A Sense of Place  -  Labyrinthine Journeys

7/20/2022

 
This blog entry provides further rationale for focusing on a sense of place in constructing a memoir and is a follow-up to the July 14 blog entry.  This “A Sense of Place” is adapted from my anticipated memoir introduction to LABYRINTHINE JOURNEYS: AN AUTOGEOGRAPHIC MEMOIR.
​“He not busy being born is busy dying.”
              - Bob Dylan in “It’s Alright Ma (I’m Only Bleeding)”
My first exposure to the labyrinth was at the Dominican Sisters’ convent in Grand Rapids, Michigan.  I was attending a workshop led by Don Goergen, O.P., a friar who was living in a Dominican ashram in Wisconsin at the time.  A canvas labyrinth created for indoor use was introduced as a part of the workshop.

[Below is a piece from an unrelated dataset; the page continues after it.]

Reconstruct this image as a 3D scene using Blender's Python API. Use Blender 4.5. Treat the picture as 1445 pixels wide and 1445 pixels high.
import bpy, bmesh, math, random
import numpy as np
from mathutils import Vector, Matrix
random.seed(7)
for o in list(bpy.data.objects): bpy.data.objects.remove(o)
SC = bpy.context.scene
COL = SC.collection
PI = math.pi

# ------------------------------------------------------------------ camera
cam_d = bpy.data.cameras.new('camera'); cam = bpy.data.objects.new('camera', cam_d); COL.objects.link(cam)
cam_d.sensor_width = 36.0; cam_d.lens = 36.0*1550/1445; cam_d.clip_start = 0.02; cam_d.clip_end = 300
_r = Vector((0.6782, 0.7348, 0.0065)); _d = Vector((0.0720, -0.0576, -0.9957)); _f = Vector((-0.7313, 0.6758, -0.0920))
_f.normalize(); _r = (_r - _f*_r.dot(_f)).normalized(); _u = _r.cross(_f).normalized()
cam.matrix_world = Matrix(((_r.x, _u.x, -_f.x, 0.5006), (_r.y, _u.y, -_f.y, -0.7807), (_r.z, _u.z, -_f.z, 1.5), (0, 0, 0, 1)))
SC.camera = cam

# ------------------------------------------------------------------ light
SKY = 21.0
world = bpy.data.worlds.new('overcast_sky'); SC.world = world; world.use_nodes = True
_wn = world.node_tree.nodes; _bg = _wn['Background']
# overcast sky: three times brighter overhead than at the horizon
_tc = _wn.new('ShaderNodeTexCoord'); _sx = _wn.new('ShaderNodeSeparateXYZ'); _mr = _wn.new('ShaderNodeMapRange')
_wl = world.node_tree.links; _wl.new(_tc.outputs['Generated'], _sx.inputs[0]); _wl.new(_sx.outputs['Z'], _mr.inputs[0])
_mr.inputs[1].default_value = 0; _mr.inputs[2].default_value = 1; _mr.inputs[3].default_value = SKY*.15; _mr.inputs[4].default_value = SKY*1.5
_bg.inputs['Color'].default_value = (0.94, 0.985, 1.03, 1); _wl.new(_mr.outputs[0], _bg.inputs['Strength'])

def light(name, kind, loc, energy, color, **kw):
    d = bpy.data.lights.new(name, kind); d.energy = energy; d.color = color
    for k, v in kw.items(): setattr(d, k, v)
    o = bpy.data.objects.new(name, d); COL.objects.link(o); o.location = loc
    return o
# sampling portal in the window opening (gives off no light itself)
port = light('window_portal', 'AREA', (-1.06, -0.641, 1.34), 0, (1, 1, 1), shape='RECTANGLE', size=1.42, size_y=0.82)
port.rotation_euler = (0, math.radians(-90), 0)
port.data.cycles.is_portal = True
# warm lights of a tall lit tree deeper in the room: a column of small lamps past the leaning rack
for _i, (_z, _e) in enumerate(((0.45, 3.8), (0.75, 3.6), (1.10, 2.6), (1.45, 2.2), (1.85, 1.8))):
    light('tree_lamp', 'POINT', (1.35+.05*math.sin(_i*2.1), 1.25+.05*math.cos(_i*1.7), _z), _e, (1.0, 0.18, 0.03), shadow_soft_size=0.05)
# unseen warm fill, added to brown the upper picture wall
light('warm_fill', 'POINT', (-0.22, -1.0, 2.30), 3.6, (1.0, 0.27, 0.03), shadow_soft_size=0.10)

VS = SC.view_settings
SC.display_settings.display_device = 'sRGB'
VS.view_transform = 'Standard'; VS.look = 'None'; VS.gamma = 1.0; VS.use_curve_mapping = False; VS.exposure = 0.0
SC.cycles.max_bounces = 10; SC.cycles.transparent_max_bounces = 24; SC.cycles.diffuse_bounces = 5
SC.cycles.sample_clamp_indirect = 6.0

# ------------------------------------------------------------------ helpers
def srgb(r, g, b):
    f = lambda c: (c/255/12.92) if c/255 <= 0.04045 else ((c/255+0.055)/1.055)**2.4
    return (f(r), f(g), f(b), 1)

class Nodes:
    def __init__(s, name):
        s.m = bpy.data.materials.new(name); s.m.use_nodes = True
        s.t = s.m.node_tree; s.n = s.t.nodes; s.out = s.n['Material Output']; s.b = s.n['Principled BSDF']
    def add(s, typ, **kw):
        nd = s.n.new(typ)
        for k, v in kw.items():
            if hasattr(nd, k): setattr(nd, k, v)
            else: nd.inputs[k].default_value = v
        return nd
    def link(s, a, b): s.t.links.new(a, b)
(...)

 The first time I experienced an outdoor labyrinth was on a short vacation to my in-laws’ winter home in Delray Beach, Florida, where I also experienced a Tea Ceremony for the first time at Morikami Gardens.  Since then, I have “walked the labyrinth” (the colloquial expression for labyrinthine practice) in at least ten other locations, all outdoors. 
           
The labyrinth in Presque Isle, Michigan is very close to the home where  I  live.   During   winter months for a few years, I watched over the Episcopal boys camp where I had been a camper for four years and on the staff for three.  I enjoy walking the camp’s labyrinth, especially when the campus is empty of people, when one hears only sounds of nature.
           
It was only after I began researching the history of labyrinths that I began to seriously consider the metaphorical meanings of labyrinthine walking.  I spoke with one of my community’s resident Episcopal priests to obtain insights that led to more research and to today’s focus on labyrinthine walking as symbol for life’s various pursuits and experiences.
           
Labyrinths are quite different from mazes, although the general public often confuses the two.  Mazes have dead ends, labyrinths do not.  And since I have not yet hit a dead end in my life (except in a corn maze!), I find labyrinthine walking a more fitting metaphor than a maze would ever be for my life’s journeys.  This life’s journey has been dominated by various and sundry pursuits and like labyrinths has entrances and exits.  It has been characterized by searching, learning, finding, processing, and transforming. 
           
This [autogeographic memoir] will document those various life pursuits which in retrospect seem most significant to me now.  Each has different levels of intensity, with different routes toward and away from explorations at different times of my life and in different locations.  These pursuits have provided many opportunities for “being born”. It will be apparent to the reader that eight platforms of discovery and learning…eight categories, each with distinct places and notable events, provide the context of geography as an influence on my life and my life as an influence on selection of those geographic places.
​
                    Places of work             Places of luge involvement
                    Places of residence    Places of natural resources preservation and protection
                    Places of learning       Places of Indian subjugation – reservations
                    Places of art & craft   Places of exploration, introspection, and intention –
                                                                       botanical gardens
 
For using geography as a focus for one’s memoir, I owe a debt of gratitude to Rob Sullivan, retired geography professor from UCLA, who leads a City of  Port Townsend Library workshop about autogeography from which I benefited greatly.  
           
The use of map pins on each category’s map(s) might illustrate that “place” has an enormous influence on events in one’s life.  However, the places marked on maps herein will indicate only the “what”, and “where” of life.  The equally significant back stories behind each pin provide the “when”, “why”, and “how”.  I found these stories emerging from my memory and my subconscious by the placement of each pin.  The stories, some already published while others rest in my imagination, will provide the grist and substance, the emotional underpinning, of the significance of place in my life.